[START Records for processing]
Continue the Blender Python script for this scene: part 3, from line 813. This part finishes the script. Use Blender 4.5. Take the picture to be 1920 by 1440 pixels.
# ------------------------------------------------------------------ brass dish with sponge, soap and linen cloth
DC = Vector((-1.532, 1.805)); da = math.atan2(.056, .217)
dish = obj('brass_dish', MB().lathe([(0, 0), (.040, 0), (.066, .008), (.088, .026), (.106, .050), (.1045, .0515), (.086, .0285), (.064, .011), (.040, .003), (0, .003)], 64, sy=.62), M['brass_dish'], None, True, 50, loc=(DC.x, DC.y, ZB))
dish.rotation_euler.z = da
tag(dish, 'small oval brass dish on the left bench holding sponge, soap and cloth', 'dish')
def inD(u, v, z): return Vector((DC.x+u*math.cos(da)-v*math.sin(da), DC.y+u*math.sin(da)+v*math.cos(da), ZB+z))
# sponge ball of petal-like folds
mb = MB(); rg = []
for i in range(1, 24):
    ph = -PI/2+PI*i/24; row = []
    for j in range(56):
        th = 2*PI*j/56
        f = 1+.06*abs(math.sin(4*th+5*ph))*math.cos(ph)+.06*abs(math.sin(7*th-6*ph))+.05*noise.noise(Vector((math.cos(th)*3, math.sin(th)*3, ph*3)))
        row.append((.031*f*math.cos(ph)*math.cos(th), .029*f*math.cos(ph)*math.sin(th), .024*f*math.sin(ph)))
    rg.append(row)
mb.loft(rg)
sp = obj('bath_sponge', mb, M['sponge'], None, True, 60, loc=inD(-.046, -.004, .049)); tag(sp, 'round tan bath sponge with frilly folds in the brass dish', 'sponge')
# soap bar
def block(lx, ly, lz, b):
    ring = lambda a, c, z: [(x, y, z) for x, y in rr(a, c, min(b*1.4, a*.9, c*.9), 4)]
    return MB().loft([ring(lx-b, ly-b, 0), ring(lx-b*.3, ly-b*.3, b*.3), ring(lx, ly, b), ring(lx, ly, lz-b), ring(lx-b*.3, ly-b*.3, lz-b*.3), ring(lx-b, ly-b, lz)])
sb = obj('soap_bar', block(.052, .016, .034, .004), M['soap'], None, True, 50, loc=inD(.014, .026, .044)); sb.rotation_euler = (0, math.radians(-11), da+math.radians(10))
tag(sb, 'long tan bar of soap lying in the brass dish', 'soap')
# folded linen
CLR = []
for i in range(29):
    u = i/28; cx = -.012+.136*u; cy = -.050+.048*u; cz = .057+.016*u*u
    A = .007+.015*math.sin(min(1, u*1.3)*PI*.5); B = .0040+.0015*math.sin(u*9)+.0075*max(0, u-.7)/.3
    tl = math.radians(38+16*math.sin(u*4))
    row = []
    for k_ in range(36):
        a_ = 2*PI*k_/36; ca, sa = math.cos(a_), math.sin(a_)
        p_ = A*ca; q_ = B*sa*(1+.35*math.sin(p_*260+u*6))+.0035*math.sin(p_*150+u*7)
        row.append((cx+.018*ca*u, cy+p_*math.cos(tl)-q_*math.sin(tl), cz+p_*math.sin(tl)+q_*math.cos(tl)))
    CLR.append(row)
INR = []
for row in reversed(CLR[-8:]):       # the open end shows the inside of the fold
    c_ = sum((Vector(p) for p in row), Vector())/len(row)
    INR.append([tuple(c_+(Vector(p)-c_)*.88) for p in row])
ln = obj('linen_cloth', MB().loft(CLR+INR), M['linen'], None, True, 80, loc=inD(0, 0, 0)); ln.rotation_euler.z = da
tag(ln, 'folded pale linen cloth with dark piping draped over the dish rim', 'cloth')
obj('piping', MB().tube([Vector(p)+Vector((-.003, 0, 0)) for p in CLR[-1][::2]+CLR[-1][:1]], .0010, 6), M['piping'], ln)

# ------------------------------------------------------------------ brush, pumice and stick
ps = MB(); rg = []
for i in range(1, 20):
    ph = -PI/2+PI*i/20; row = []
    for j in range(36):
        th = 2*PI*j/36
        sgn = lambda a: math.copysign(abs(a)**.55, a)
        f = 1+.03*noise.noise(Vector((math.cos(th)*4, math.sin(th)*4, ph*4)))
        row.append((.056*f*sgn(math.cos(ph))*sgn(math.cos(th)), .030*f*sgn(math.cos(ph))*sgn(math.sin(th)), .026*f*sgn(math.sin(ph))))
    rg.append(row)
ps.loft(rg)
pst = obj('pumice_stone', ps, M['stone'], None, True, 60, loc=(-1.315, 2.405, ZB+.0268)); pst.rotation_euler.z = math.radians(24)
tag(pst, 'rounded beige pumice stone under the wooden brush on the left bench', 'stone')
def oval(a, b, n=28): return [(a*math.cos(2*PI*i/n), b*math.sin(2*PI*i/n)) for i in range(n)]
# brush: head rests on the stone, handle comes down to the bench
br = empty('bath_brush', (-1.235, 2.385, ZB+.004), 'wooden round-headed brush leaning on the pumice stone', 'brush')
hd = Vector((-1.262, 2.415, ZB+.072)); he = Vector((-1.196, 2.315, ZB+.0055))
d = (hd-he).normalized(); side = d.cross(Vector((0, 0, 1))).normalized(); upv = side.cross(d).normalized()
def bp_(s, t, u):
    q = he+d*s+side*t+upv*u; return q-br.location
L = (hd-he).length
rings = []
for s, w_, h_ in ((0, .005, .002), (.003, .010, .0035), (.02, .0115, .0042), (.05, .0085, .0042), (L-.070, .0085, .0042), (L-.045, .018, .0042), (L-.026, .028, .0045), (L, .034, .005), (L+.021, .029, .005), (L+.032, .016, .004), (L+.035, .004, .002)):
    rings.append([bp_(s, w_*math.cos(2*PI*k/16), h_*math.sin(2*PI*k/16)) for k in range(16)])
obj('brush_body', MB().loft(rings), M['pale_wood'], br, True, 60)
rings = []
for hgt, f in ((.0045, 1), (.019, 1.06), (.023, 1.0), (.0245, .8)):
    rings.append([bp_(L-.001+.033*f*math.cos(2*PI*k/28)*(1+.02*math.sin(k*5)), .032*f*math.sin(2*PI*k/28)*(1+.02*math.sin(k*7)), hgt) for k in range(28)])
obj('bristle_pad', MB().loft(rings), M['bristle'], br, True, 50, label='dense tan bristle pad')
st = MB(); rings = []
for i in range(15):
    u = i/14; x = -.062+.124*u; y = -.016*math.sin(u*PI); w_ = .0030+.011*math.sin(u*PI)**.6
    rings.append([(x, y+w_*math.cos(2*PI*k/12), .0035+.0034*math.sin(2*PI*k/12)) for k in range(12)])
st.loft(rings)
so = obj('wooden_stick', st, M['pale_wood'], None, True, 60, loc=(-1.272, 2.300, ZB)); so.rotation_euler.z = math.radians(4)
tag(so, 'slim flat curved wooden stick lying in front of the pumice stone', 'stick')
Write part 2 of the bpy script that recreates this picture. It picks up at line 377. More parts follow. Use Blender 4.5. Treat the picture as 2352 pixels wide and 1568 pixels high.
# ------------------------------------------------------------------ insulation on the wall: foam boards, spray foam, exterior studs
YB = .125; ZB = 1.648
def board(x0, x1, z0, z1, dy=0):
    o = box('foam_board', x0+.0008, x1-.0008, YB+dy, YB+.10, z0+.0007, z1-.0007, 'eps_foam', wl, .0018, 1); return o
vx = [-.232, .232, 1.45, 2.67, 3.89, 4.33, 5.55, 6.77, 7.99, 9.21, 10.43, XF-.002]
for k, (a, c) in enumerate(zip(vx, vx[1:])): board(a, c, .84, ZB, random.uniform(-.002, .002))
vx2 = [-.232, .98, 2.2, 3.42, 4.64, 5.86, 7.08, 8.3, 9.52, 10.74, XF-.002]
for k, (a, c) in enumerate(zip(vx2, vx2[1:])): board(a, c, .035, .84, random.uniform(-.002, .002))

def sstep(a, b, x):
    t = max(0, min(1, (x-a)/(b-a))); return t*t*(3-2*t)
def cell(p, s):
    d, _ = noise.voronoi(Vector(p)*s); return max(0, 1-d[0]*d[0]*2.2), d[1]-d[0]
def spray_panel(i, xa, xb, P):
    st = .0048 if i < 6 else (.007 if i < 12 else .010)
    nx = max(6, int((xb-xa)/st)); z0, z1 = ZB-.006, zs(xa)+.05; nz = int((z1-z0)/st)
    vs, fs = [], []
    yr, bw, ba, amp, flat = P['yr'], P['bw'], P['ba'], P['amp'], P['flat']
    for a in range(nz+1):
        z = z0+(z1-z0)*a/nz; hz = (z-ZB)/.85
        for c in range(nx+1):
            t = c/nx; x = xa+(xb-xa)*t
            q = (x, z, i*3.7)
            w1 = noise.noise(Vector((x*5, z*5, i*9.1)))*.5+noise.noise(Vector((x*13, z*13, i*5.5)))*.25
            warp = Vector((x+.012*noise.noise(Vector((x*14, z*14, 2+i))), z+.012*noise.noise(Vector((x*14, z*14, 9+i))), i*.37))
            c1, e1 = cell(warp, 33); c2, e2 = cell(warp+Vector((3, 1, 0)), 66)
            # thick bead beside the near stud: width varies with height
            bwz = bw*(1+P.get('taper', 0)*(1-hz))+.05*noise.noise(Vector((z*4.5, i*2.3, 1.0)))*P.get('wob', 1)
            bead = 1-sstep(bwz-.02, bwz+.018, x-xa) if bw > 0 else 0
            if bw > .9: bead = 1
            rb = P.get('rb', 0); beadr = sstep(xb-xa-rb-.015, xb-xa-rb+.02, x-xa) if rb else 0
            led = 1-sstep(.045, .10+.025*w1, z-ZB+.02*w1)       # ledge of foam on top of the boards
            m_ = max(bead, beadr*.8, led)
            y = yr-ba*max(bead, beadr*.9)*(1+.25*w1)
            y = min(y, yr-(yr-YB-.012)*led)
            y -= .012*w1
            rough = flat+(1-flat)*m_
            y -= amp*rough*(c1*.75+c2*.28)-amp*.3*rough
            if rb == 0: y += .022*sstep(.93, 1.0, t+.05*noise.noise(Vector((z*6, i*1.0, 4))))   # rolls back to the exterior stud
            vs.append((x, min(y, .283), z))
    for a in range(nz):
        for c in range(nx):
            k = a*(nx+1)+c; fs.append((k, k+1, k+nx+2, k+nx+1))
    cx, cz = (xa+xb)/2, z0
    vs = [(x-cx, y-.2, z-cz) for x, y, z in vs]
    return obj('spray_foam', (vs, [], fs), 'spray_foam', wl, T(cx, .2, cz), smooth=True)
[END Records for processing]
* _What to produce_
Return only the stretch of the material above from the line holding "Write part 2" through the line holding "c, .035, .84, random.uniform(-.002, .002))", copied exactly.

* _Output of the task_
Write part 2 of the bpy script that recreates this picture. It picks up at line 377. More parts follow. Use Blender 4.5. Treat the picture as 2352 pixels wide and 1568 pixels high.
# ------------------------------------------------------------------ insulation on the wall: foam boards, spray foam, exterior studs
YB = .125; ZB = 1.648
def board(x0, x1, z0, z1, dy=0):
    o = box('foam_board', x0+.0008, x1-.0008, YB+dy, YB+.10, z0+.0007, z1-.0007, 'eps_foam', wl, .0018, 1); return o
vx = [-.232, .232, 1.45, 2.67, 3.89, 4.33, 5.55, 6.77, 7.99, 9.21, 10.43, XF-.002]
for k, (a, c) in enumerate(zip(vx, vx[1:])): board(a, c, .84, ZB, random.uniform(-.002, .002))
vx2 = [-.232, .98, 2.2, 3.42, 4.64, 5.86, 7.08, 8.3, 9.52, 10.74, XF-.002]
for k, (a, c) in enumerate(zip(vx2, vx2[1:])): board(a, c, .035, .84, random.uniform(-.002, .002))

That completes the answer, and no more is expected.